Fulacht fia, Park, Co. Mayo
Co. Mayo |
Settlement Sites
There is nothing to see at this site in Park, County Mayo, and that is precisely what makes it interesting.
The field in question is low-lying, damp pasture, the kind of ground that sits unremarkably between rises of drier land to either side. No mound breaks the surface, no marker draws the eye. Yet beneath the grass lies a fulacht fia, one of the thousands of prehistoric cooking sites found across Ireland, typically Bronze Age in origin, where stones were heated in fire and then dropped into water-filled troughs to bring them to the boil. This one was levelled at some point in the past, erasing the characteristic horseshoe-shaped mound that usually signals such a site from a distance.

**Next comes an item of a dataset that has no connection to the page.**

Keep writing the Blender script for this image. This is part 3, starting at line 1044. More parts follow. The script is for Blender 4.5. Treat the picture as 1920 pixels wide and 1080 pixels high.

The site came to light during pre-development archaeological testing carried out in July and August 2017, under licence 17E0324. When a test trench was opened, it revealed a spread of heat-shattered stones, roughly eight metres across in one direction and between 3.8 and 4.3 metres in the other, sitting in a matrix of black, charcoal-rich soil. That dark, scorched earth is the hallmark of a fulacht fia: centuries of burning and boiling leave a distinctive stain that survives long after the mound itself has been ploughed or worn away. No further excavation followed. The site was re-covered, and a buffer zone was established to keep it outside the footprint of the proposed development, leaving whatever else lies beneath undisturbed.